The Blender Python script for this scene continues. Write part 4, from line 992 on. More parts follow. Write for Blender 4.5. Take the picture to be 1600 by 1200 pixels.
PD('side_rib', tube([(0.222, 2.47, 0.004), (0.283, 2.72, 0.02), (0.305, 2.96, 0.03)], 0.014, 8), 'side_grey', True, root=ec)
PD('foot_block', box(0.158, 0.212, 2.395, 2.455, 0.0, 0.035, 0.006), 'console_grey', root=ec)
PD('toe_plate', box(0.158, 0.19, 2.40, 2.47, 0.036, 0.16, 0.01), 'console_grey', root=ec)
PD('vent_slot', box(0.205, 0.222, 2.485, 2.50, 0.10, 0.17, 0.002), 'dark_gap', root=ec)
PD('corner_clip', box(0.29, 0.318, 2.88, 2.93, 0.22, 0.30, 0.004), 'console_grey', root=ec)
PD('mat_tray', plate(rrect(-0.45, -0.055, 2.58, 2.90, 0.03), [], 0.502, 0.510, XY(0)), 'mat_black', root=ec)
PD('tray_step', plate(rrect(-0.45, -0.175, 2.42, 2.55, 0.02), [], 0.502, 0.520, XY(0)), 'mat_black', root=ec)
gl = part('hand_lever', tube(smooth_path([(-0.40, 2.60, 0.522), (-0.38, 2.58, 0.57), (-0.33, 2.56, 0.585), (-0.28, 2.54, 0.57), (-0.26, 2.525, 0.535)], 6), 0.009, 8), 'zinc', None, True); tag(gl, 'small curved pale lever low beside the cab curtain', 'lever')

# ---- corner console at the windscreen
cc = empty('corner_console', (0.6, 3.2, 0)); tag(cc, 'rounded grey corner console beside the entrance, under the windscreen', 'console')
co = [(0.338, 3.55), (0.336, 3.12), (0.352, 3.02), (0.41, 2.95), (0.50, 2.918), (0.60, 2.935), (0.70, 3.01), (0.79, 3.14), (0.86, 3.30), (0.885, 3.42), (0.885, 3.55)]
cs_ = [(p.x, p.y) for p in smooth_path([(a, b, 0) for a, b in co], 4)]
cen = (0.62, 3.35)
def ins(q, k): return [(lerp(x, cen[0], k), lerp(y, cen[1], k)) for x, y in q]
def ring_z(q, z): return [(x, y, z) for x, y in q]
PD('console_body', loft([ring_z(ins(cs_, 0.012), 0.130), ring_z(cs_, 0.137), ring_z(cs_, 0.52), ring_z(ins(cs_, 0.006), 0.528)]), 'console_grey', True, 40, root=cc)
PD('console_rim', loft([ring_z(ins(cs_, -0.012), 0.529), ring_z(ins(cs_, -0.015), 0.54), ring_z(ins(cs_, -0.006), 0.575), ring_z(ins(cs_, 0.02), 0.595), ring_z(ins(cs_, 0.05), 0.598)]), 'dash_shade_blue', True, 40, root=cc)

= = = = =

WHAT THE TASK ASKS — Emit, unaltered, the lines from the top of the listing down through the line that holds "cab curtain', 'lever')"; emit nothing else.

RESULT OF THIS EXERCISE —
The Blender Python script for this scene continues. Write part 4, from line 992 on. More parts follow. Write for Blender 4.5. Take the picture to be 1600 by 1200 pixels.
PD('side_rib', tube([(0.222, 2.47, 0.004), (0.283, 2.72, 0.02), (0.305, 2.96, 0.03)], 0.014, 8), 'side_grey', True, root=ec)
PD('foot_block', box(0.158, 0.212, 2.395, 2.455, 0.0, 0.035, 0.006), 'console_grey', root=ec)
PD('toe_plate', box(0.158, 0.19, 2.40, 2.47, 0.036, 0.16, 0.01), 'console_grey', root=ec)
PD('vent_slot', box(0.205, 0.222, 2.485, 2.50, 0.10, 0.17, 0.002), 'dark_gap', root=ec)
PD('corner_clip', box(0.29, 0.318, 2.88, 2.93, 0.22, 0.30, 0.004), 'console_grey', root=ec)
PD('mat_tray', plate(rrect(-0.45, -0.055, 2.58, 2.90, 0.03), [], 0.502, 0.510, XY(0)), 'mat_black', root=ec)
PD('tray_step', plate(rrect(-0.45, -0.175, 2.42, 2.55, 0.02), [], 0.502, 0.520, XY(0)), 'mat_black', root=ec)
gl = part('hand_lever', tube(smooth_path([(-0.40, 2.60, 0.522), (-0.38, 2.58, 0.57), (-0.33, 2.56, 0.585), (-0.28, 2.54, 0.57), (-0.26, 2.525, 0.535)], 6), 0.009, 8), 'zinc', None, True); tag(gl, 'small curved pale lever low beside the cab curtain', 'lever')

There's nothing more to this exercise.